Der Senat weist diese Forderung zurück. "Eine Übergangszeit gibt es auf keinen Fall. Die Umweltzone gilt vom ersten Januar an", sagte am Mittwoch die Sprecherin der Umweltverwaltung, Regina Kneiding. Sie räumte ein, dass zwischen Polizei und Ordnungsämtern noch Abstimmungsbedarf bestehe, verwies aber auf ein für den 19. Dezember geplantes Gespräch zwischen den Bezirken, der Innen- und der Umweltverwaltung. "Wir gehen davon aus, dass die offenen Fragen rechtzeitig geklärt werden." Das heißt: Wer nach Silvester ohne gültige Plakette innerhalb des S-Bahn-Rings erwischt wird, muss mit einem Bußgeld von 40 Euro rechnen und bekommt einen Punkt in Flensburg.

Fragt sich nur, wie stark die Kontrollen tatsächlich ausfallen. Die Bezirke haben laut Schulte in ganz Berlin nur sechs zusätzliche Stellen für die Überprüfung der Zonen-Sticker zugeteilt bekommen. "Eine flächendeckende Kontrolle wird mit der bestehenden Personalausstattung nicht möglich sein", heißt es in der Erklärung der Stadträte. Ein Sprecher der Polizei sagt: "Wir sind zu Kontrollen verpflichtet. Sie werden aber sicher nicht das Hauptziel unserer Arbeit sein."

Da verwundert es nicht, dass viele Berliner die Umweltzone bis jetzt nicht besonders ernst nehmen. Laut Angaben des Senats haben erst 56 Prozent der 1,2 Millionen in Berlin gemeldeten Fahrzeuge eine Plakette. Rund 85.000 Autos und Lastwagen stoßen soviel Feinstaub aus, dass sie von einem Fahrverbot betroffen sind. Doch bis jetzt haben erst 1.800 Fahrzeughalter einen Antrag auf eine Sondergenehmigung gestellt, 800 davon haben die Bezirke auch erteilt. "Sobald die ersten Strafen verhängt werden, gibt es einen Ansturm", schätzt Stadtrat Schulte.

Rückendeckung bekommen Umweltzonen-Skeptiker von der EU. Das Europaparlament hatte für Städte und Kommunen mit ungünstigen Ausgangsbedingungen am Montag eine Schonfrist beschlossen. Demnach müssen sie frühestens 2011 mit Strafen rechnen, wenn sie die Grenzwerte für Feinstaub nicht einhalten.
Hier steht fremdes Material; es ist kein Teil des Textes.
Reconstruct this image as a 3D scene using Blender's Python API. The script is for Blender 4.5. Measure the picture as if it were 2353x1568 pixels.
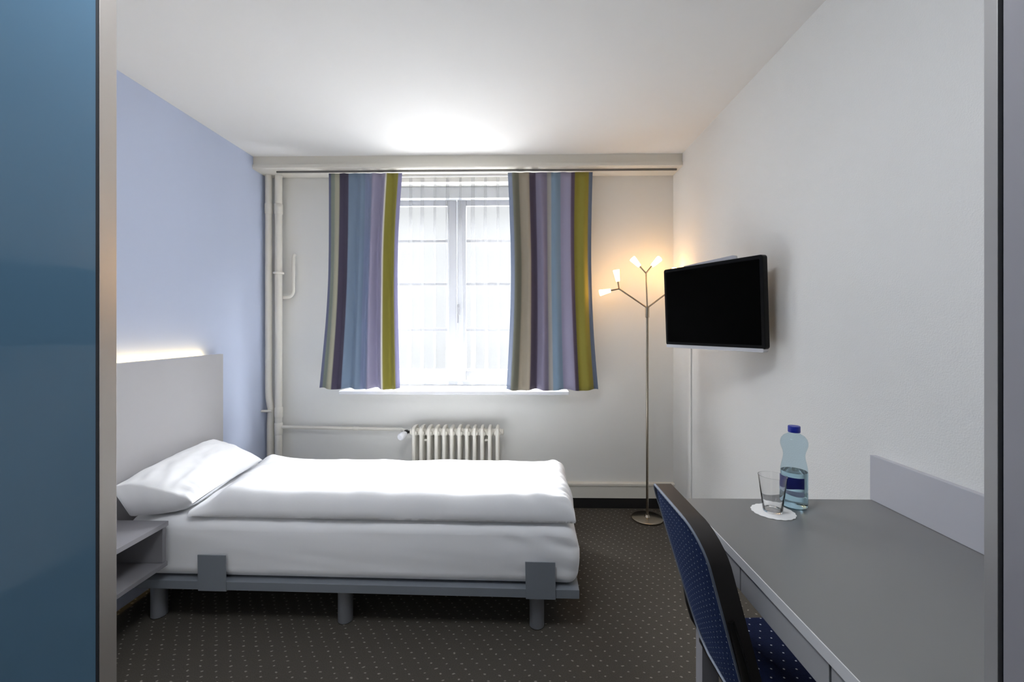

Die Berliner Industrie- und Handelskammer forderte daraufhin, die Einführung der Umweltzone zu verhindern. Das Projekt sei "überzogen" und ein "bürokratisches Monstrum", sagte ein Sprecher. Doch auch dies wies die Umweltverwaltung zurück: "Wir bleiben bei unserer Regelung", sagte Kneiding.